ECLI:NL:RBROT:2023:4095
Rechtbank Rotterdam
- Eerste aanleg - enkelvoudig
- M.G.L. de Vette
- Rechtspraak.nl
Afwijzing aanvraag levenlanglerenkrediet en terugbetalingsmededeling
In deze uitspraak van de Rechtbank Rotterdam, gedateerd 26 april 2023, zijn twee zaken behandeld met betrekking tot de afwijzing van een aanvraag voor een levenlanglerenkrediet en een terugbetalingsmededeling. Eiser, een student uit Dordrecht, had een aanvraag ingediend voor een levenlanglerenkrediet, maar deze werd op 8 november 2021 door de Minister van Onderwijs, Cultuur en Wetenschap afgewezen. De minister stelde dat eiser zijn maximale duur van 48 maanden voor het levenlanglerenkrediet had verbruikt. Eiser voerde aan dat hij slechts 36 maanden had ontvangen en dat de afwijzing in strijd was met de beginselen van behoorlijk bestuur.

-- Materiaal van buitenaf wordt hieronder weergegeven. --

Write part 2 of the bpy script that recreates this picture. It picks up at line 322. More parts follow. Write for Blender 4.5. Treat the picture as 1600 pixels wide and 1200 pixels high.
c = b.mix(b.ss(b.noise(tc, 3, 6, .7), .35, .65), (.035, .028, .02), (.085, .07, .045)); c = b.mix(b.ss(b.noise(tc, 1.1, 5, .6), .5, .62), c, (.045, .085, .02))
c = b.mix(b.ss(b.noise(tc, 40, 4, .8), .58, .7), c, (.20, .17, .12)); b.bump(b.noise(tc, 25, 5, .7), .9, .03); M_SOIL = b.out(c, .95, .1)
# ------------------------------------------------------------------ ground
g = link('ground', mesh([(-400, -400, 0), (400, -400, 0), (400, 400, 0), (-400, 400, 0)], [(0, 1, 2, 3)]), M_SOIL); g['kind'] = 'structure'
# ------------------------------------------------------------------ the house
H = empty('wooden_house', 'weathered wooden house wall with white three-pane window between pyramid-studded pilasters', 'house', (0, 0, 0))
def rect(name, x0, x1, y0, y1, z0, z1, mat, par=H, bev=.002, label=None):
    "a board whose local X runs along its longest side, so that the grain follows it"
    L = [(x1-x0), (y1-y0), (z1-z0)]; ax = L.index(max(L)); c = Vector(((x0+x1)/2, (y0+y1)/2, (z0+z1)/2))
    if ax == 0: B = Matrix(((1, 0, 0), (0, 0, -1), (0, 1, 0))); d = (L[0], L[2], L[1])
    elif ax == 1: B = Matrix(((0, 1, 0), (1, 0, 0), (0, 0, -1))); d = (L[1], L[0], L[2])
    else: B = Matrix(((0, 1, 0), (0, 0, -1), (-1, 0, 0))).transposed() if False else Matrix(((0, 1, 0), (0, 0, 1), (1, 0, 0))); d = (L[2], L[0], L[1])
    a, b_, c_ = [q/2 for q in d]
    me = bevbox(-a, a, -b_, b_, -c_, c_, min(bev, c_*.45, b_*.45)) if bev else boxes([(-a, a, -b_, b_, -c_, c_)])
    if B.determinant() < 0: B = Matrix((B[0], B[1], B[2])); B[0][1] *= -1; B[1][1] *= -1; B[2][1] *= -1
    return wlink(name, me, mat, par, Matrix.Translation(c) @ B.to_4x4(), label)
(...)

De rechtbank oordeelde dat de minister terecht had gesteld dat eiser zijn maximale duur had verbruikt. De rechtbank verwees naar de Wet studiefinanciering 2000, waarin is bepaald dat het levenlanglerenkrediet voor maximaal 48 maanden kan worden toegekend. Eiser had in het verleden meerdere keren een levenlanglerenkrediet ontvangen, wat de claim dat hij slechts 36 maanden had ontvangen, ondermijnde. De rechtbank concludeerde dat de minister op goede gronden had besloten dat eiser per januari 2022 geen recht meer had op een levenlanglerenkrediet.
Daarnaast werd ook het bericht van 27 januari 2022 besproken, waarin eiser werd geïnformeerd over de terugbetalingsverplichtingen van het levenlanglerenkrediet. De rechtbank oordeelde dat dit bericht geen besluit was in de zin van de Algemene wet bestuursrecht, maar slechts een vooraankondiging. De rechtbank verklaarde de beroepen ongegrond, maar bepaalde dat de minister het griffierecht in de zaak ROT 22/1174 moest vergoeden en dat eiser recht had op een proceskostenvergoeding.